Jared Leto’s Skeletor will likely divide audiences. The skull is well animated, but his voice sounds like a cross between Gandalf and Captain Jack Sparrow. Skeletor was always a one-note villain, but here he seems particularly one-dimensional. He also jokes around like Doctor Evil at times.
Nicholas Galitzine carries the movie well as Adam/He-Man. The movie does a good job of making him look ordinary before his transformation. But his personality remains unchanged when he becomes He-Man, which is a missed opportunity.

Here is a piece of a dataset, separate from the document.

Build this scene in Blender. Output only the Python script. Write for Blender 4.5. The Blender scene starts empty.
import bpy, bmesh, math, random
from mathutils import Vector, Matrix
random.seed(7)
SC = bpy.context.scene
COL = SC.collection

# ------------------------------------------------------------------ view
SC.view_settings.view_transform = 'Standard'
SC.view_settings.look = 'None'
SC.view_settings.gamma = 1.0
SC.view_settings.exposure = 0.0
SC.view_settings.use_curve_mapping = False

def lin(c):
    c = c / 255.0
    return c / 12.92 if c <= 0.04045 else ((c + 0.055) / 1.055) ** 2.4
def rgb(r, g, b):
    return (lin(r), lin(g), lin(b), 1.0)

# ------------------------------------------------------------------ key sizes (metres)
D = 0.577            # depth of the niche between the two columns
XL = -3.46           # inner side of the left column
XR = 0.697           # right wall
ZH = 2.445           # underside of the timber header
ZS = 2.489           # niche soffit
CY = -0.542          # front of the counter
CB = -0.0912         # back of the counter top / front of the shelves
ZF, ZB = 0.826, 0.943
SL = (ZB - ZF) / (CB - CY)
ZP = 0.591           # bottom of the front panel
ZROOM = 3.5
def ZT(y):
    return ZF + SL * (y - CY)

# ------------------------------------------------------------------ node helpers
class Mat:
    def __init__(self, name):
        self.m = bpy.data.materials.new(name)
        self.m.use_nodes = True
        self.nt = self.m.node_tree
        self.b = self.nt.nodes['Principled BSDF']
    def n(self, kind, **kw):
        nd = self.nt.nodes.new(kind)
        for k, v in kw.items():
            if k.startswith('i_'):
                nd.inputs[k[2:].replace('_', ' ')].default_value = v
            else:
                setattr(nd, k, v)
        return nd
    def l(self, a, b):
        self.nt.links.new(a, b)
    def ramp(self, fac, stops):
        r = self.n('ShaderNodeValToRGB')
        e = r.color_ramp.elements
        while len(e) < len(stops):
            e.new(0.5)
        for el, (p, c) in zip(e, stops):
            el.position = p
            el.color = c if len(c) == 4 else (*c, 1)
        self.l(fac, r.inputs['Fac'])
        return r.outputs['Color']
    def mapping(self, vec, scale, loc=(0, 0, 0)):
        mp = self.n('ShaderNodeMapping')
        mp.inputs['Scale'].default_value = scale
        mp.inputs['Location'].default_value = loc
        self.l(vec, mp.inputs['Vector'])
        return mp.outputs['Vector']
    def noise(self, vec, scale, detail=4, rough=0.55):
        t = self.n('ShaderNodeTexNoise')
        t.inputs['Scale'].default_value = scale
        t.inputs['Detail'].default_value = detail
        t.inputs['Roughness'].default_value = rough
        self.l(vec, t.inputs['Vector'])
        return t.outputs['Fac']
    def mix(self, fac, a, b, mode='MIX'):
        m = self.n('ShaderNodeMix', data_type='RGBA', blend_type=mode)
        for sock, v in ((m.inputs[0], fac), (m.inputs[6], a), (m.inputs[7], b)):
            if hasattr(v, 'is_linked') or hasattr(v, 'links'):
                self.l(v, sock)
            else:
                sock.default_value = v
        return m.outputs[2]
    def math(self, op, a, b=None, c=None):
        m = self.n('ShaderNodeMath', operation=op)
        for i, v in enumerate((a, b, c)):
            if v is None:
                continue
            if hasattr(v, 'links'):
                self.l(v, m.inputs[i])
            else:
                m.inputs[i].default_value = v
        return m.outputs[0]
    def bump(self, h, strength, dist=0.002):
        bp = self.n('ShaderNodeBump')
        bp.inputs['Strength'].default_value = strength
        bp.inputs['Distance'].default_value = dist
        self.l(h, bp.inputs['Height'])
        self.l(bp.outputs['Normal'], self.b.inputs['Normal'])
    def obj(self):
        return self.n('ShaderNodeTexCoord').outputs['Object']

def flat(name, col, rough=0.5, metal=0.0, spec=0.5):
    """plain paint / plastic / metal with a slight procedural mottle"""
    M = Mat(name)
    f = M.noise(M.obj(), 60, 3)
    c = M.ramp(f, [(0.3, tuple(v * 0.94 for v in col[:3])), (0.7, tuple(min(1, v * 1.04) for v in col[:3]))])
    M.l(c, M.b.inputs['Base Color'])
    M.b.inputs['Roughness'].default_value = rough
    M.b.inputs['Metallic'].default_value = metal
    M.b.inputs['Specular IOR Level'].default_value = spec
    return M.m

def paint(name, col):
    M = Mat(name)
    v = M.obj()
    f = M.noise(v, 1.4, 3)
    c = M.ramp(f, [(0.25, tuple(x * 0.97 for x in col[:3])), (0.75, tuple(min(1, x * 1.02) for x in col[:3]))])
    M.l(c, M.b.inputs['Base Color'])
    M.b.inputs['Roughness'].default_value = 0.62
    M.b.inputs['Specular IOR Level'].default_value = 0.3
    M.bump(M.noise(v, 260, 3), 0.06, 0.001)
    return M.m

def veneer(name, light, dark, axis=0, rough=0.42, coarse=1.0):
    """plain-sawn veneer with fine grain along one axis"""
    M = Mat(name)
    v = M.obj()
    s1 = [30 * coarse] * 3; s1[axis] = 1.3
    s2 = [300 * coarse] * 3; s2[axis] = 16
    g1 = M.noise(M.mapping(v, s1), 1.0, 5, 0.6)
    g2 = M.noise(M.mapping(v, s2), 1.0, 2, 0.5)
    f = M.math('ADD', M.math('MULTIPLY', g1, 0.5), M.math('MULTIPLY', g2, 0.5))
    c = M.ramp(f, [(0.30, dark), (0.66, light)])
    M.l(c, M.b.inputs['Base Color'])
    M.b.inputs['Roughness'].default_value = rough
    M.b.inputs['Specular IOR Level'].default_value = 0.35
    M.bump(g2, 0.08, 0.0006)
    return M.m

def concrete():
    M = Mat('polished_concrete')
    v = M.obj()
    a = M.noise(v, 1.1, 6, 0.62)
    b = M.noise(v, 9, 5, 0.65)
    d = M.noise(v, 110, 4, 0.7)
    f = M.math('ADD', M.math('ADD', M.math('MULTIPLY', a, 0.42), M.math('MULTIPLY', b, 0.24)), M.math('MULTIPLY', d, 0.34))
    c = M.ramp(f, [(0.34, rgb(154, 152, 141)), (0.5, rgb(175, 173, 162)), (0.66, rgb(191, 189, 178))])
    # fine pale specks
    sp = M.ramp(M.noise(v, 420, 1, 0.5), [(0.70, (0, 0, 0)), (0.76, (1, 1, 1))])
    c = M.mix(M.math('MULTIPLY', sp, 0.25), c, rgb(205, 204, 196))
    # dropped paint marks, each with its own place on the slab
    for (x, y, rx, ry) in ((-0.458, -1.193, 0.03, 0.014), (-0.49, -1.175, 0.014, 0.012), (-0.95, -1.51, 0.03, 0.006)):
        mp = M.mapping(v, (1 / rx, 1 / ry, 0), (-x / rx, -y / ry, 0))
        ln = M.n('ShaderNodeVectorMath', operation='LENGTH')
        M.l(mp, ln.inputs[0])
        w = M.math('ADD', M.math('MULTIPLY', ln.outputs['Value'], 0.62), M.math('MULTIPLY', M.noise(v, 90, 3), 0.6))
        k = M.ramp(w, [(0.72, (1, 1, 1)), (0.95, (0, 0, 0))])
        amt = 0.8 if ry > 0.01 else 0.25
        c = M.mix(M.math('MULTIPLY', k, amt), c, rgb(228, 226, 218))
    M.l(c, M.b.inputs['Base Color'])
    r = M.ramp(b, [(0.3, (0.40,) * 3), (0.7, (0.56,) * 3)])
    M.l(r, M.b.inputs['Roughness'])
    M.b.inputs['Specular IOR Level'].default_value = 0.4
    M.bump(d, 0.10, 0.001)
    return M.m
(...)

Why not give him a touch of arrogance? It would make him more interesting. I’m sure I’d be arrogant if I suddenly acquired a buff physique that I didn’t earn. But I guess that would detract from the safe, paint-by-numbers plotting.
Princes of the Universe
Masters of The Universe leans heavily into its 1980s-inspired rock soundtrack. Brian May assists with the score, and they shamefully use Princes of the Universe from Highlander. But it just serves to remind you of better movies. Both Highlander and Flash Gordon were way better than this. At least they weren’t embarrassed by their own existence.
One of the biggest criticisms of the 1987 Masters of The Universe was its omission of fan favourite character Orko, for budgetary reasons. They’ve learned nothing, because he’s also missing here. He does pop up in an end-credit scene, but it’s too little, too late. Where has he been the whole time?
Orko’s brief scene was the only moment in the movie that got a stir from the sparse audience at my showing, other than a cameo that I won’t spoil here. I also won’t spoil the post-credits stinger that promises a sequel. It almost seemed like a threat.